### Exercise prompt
Go through the entries below and write each one out exactly.

※

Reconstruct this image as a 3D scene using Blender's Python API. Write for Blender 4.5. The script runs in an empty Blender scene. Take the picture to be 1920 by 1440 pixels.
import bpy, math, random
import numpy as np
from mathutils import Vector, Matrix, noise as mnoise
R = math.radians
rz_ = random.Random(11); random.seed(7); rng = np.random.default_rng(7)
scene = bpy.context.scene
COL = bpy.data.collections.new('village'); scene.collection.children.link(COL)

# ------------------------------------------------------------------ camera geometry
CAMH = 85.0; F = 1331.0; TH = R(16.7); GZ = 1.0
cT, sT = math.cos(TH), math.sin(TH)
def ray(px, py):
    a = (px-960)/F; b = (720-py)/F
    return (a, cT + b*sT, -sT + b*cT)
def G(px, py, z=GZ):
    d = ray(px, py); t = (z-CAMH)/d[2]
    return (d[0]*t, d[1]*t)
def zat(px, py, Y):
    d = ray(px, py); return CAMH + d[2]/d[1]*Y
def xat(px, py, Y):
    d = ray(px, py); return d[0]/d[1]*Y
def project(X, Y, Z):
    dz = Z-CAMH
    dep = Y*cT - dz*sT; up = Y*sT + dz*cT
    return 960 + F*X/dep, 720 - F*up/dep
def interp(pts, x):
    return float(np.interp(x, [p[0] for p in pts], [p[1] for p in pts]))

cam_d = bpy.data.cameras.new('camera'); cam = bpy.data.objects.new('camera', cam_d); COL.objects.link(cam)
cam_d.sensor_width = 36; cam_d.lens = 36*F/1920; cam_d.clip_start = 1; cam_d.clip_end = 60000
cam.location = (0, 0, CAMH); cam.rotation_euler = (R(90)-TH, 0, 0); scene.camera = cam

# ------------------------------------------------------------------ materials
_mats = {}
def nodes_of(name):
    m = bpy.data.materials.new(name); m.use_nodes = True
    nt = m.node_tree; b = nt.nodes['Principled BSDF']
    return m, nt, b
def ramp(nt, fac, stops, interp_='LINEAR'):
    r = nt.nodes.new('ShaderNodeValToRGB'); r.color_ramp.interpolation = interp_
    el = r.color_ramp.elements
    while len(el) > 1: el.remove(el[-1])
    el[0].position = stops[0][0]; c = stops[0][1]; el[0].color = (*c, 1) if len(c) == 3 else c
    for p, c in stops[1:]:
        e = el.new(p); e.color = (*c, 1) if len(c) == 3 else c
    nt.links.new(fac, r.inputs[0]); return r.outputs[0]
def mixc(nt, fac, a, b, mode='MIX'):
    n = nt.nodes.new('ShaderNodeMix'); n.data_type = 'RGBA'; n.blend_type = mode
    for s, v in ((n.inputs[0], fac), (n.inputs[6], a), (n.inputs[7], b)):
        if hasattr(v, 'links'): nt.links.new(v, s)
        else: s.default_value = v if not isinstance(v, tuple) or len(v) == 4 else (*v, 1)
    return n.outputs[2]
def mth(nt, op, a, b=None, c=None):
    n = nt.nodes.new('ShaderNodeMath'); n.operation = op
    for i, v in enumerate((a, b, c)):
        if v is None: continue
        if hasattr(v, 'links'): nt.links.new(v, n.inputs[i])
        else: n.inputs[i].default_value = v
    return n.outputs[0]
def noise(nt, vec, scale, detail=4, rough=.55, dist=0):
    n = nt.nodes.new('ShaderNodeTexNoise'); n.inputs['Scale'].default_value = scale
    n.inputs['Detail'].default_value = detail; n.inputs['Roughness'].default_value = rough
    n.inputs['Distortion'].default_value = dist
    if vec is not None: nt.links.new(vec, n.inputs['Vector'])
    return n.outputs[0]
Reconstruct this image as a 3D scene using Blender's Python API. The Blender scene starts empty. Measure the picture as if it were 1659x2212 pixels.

※

### Exercise solution
Reconstruct this image as a 3D scene using Blender's Python API. Write for Blender 4.5. The script runs in an empty Blender scene. Take the picture to be 1920 by 1440 pixels.
import bpy, math, random
import numpy as np
from mathutils import Vector, Matrix, noise as mnoise
R = math.radians
rz_ = random.Random(11); random.seed(7); rng = np.random.default_rng(7)
scene = bpy.context.scene
COL = bpy.data.collections.new('village'); scene.collection.children.link(COL)

# ------------------------------------------------------------------ camera geometry
CAMH = 85.0; F = 1331.0; TH = R(16.7); GZ = 1.0
cT, sT = math.cos(TH), math.sin(TH)
def ray(px, py):
    a = (px-960)/F; b = (720-py)/F
    return (a, cT + b*sT, -sT + b*cT)
def G(px, py, z=GZ):
    d = ray(px, py); t = (z-CAMH)/d[2]
    return (d[0]*t, d[1]*t)
def zat(px, py, Y):
    d = ray(px, py); return CAMH + d[2]/d[1]*Y
def xat(px, py, Y):
    d = ray(px, py); return d[0]/d[1]*Y
def project(X, Y, Z):
    dz = Z-CAMH
    dep = Y*cT - dz*sT; up = Y*sT + dz*cT
    return 960 + F*X/dep, 720 - F*up/dep
def interp(pts, x):
    return float(np.interp(x, [p[0] for p in pts], [p[1] for p in pts]))

cam_d = bpy.data.cameras.new('camera'); cam = bpy.data.objects.new('camera', cam_d); COL.objects.link(cam)
cam_d.sensor_width = 36; cam_d.lens = 36*F/1920; cam_d.clip_start = 1; cam_d.clip_end = 60000
cam.location = (0, 0, CAMH); cam.rotation_euler = (R(90)-TH, 0, 0); scene.camera = cam

# ------------------------------------------------------------------ materials
_mats = {}
def nodes_of(name):
    m = bpy.data.materials.new(name); m.use_nodes = True
    nt = m.node_tree; b = nt.nodes['Principled BSDF']
    return m, nt, b
def ramp(nt, fac, stops, interp_='LINEAR'):
    r = nt.nodes.new('ShaderNodeValToRGB'); r.color_ramp.interpolation = interp_
    el = r.color_ramp.elements
    while len(el) > 1: el.remove(el[-1])
    el[0].position = stops[0][0]; c = stops[0][1]; el[0].color = (*c, 1) if len(c) == 3 else c
    for p, c in stops[1:]:
        e = el.new(p); e.color = (*c, 1) if len(c) == 3 else c
    nt.links.new(fac, r.inputs[0]); return r.outputs[0]
def mixc(nt, fac, a, b, mode='MIX'):
    n = nt.nodes.new('ShaderNodeMix'); n.data_type = 'RGBA'; n.blend_type = mode
    for s, v in ((n.inputs[0], fac), (n.inputs[6], a), (n.inputs[7], b)):
        if hasattr(v, 'links'): nt.links.new(v, s)
        else: s.default_value = v if not isinstance(v, tuple) or len(v) == 4 else (*v, 1)
    return n.outputs[2]
def mth(nt, op, a, b=None, c=None):
    n = nt.nodes.new('ShaderNodeMath'); n.operation = op
    for i, v in enumerate((a, b, c)):
        if v is None: continue
        if hasattr(v, 'links'): nt.links.new(v, n.inputs[i])
        else: n.inputs[i].default_value = v
    return n.outputs[0]
def noise(nt, vec, scale, detail=4, rough=.55, dist=0):
    n = nt.nodes.new('ShaderNodeTexNoise'); n.inputs['Scale'].default_value = scale
    n.inputs['Detail'].default_value = detail; n.inputs['Roughness'].default_value = rough
    n.inputs['Distortion'].default_value = dist
    if vec is not None: nt.links.new(vec, n.inputs['Vector'])
    return n.outputs[0]
Reconstruct this image as a 3D scene using Blender's Python API. The Blender scene starts empty. Measure the picture as if it were 1659x2212 pixels.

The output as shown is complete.